Nearly all the named varieties of tree fruits and many of those of ornamental trees and shrubs are perpetuated by means of graftage. In some species which present no marked varieties, however, propagation by seeds or cuttings is for various reasons so difficult or uncertain that recourse must be had to graftage. This is particularly true in many of the firs and spruces which do not produce seeds to any extent in cultivation. In other cases graftage is performed for the purpose of producing some radical change in the character or habit of the plants, as in the dwarfing of pears by grafting them upon the quince, the elevation of weeping tops by working them upon upright trunks, and the acceleration of fruit-bearing by setting cions in old plants. It is sometimes employed to aid the healing of wounds or to repair and fill out broken tops. And it has been used to make infertile plants fertile, by grafting in the missing sex in diœcious trees, or a variety with more potent pollen as practiced in some of the native plums. All these uses of graftage fall under three heads: 1. To perpetuate a variety. 2. To increase ease and speed of multiplication. 3. To produce some radical change in nature or habit of cion or stock.
Probably all exogenous plants—those which possess a distinct bark and pith—can be grafted. Plants must be more or less closely related to each other to allow of successful graftage of the one upon the other. What the affinities are in any case can be known only by experiment. As a rule, plants of close botanical relationship, especially those of the same genus, graft upon each other with more or less ease; yet this relationship is by no means a safe guide. A plant will often thrive better upon a species of another genus than upon a congener. The pear, for instance, does better upon many thorns than upon the apple. Sometimes plants of very distinct genera unite readily. Thus among cacti the leafless epiphyllum grows remarkably well upon the leaf-bearing pereskia. It should be borne in mind that union of tissues is not a proof of affinity. Affinity can be measured only by the thrift, healthfulness and longevity of the cion. The bean has been known to make a union with the chrysanthemum, but it almost immediately died. Soft tissues, in particular, often combine in plants which possess no affinity whatever, as we commonly understand the term. Neither does affinity refer to relative sizes or rates of growth of stock and cion, although the term is sometimes used in this sense. It cannot be said that some varieties of pear lack affinity for the quince, and yet the pear cion grows much larger than the stock. In fact, it is just this difference in size and rate of growth which constitutes the value of the quince root for dwarfing the pear. When there is a marked difference in rate of growth between the stock and cion, an enlargement will occur in the course of time, either above or below the union. If this occurs upon the stem, it makes an unsightly tree. If the cion greatly outgrows the stock a weak tree is the result.
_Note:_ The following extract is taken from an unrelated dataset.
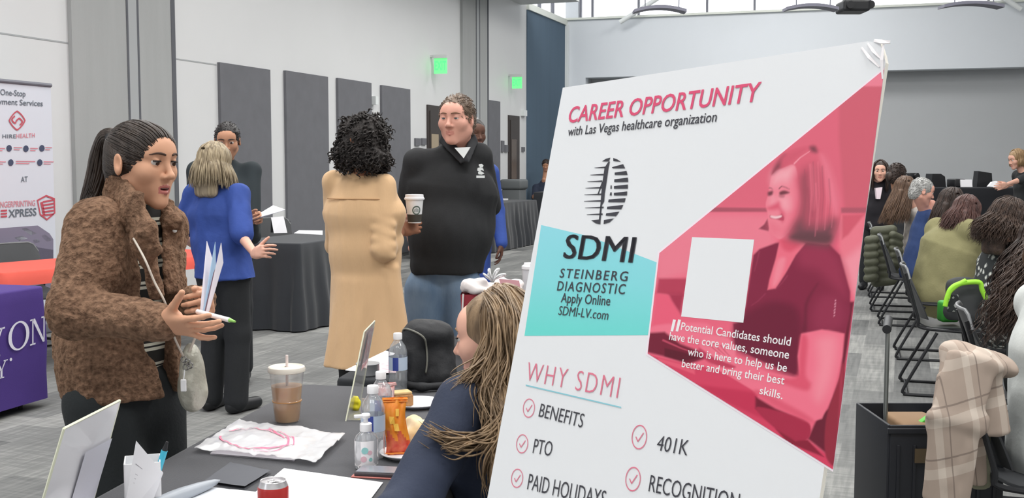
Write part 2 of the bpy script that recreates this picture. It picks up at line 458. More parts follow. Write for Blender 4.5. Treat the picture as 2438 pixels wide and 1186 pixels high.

Graftage can be performed at almost any time of the year, but the practice must be greatly varied to suit the season and other conditions. The one essential point is to make sure that the cambium layers, lying between the bark and wood, meet as nearly as possible in the cion and stock. This cambium is always present in live parts, forming woody substance from its inner surface and bark from its outer surface. During the season of greatest growth it usually occurs as a soft, mucilaginous and more or less unorganized substance, and in this stage it most readily repairs and unites wounded surfaces. And for this reason the grafting and budding of old trees are usually performed in the spring. Later in the season, the cambium becomes firmer and more differentiated, and union of woody parts is more uncertain. It is also necessary to cover the wounds in order to check evaporation from the tissues. In out-door work wax is commonly used for all species of graftage which wound the wood itself, but in budding, the loosened bark, bound down securely by a bandage, affords sufficient protection. It is commonly supposed that an ordinary cleft-graft cannot live if the bark of the stock immediately adjoining it is seriously wounded, but the bark really serves little purpose beyond protection of the tissues beneath. A cion will grow when the bark is entirely removed from the stub if some adequate protection can be given which will not interfere with the formation of new bark. The cion must always possess at least one good bud. In most cases, only buds which are mature or nearly so are used, but in the grafting of herbs very young buds may be employed. These simple requirements can be satisfied in an almost innumerable variety of ways. The cion or bud may be inserted in the root, crown, trunk or any of the branches; it may be set under the bark simply or inserted into the wood itself in almost any fashion; and the operation may be performed either upon growing or dormant plants at any season. But in practice there are comparatively few methods which are sufficiently simple and expeditious to admit of general use.